O aumento da urbanização, causado pela agricultura em larga escala que tirou as pessoas do interior, está encolhendo o número de falantes da língua.
Além disso, o programa educacional bilíngue precisa de verba e não chegou ainda a muitas regiões interioranas do país, onde as aulas são ministradas em espanhol, levando a inúmeras desistências.
Parte do problema é que o modelo ensinado nas escolas é formal e meio antiquado em comparação à versão coloquial que se fala nas ruas.
“Tem algo artificial no guarani que a criançada aprende na escola; não é o mesmo que a gente usa na rua, que o juiz usa na partida de futebol, ou o que você vai usar na loja, para comprar alguma coisa”, afirma Benitez.
Não há também uma versão escrita padronizada, o que gerou um debate feroz sobre qual deve ser o modelo oficial.
A Academia da Língua Guarani, criada em 2012, está dividida entre aqueles que são a favor de uma versão mais pura, substituindo as palavras adaptadas do espanhol por termos mais antigos, e os que acreditam na opção altamente influenciada pelo espanhol, conhecida como yopará, que é falada nas ruas.
Pelo menos para um grupo de paraguaios, o conhecimento da língua se transformou em elemento vital de seu desempenho: os políticos.
Até pouco tempo, não falar a língua nativa do país não era impedimento para quem quisesse conquistar ou permanecer no poder.
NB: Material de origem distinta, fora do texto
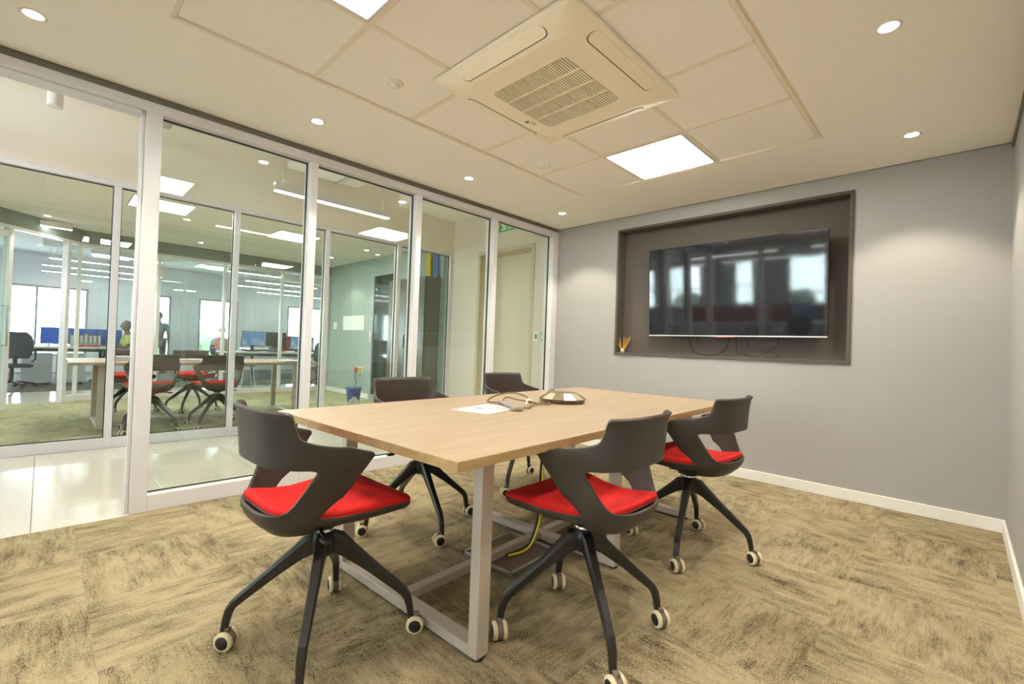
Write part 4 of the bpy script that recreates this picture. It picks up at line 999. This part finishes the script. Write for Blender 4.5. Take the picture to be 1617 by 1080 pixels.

Quando era presidente, Stroessner não fez um único discurso em guarani (embora sua mulher falasse o idioma e ele tivesse recompensado os falantes da língua no interior com terrenos por sua lealdade ao regime).
Hoje em dia, porém, o eleitor faz questão de checar se o candidato fala sua língua, literalmente – e quem não tem essa capacidade é alvo de desprezo nas redes sociais. O último a passar pelo perrengue foi Santiago Peña, forte aliado do presidente Horacio Cartes.
Em um resultado que surpreendeu muita gente, Peña não conseguiu garantir a indicação partidária para contestar as eleições presidenciais de 2018, perdendo as primárias do Partido Colorado, da situação, para Mario Abdo. Uma das razões para seu fracasso foi a imagem elitista pintada pelos adversários, reforçada, em grande parte, por sua incapacidade de falar guarani, detalhe que Abdo não hesitou em levantar durante a campanha.
Sob pressão do eleitorado, Peña fez um curso relâmpago, mas a impressão foi a de que a medida não impressionou muito.
“Não era assim antes. Os políticos hoje se sentem pressionados porque sabem que quem não fala guarani está distante do povo”, conclui a legisladora Maria Gloria Pereira, antiga responsável pelo currículo escolar do Ministério da Educação.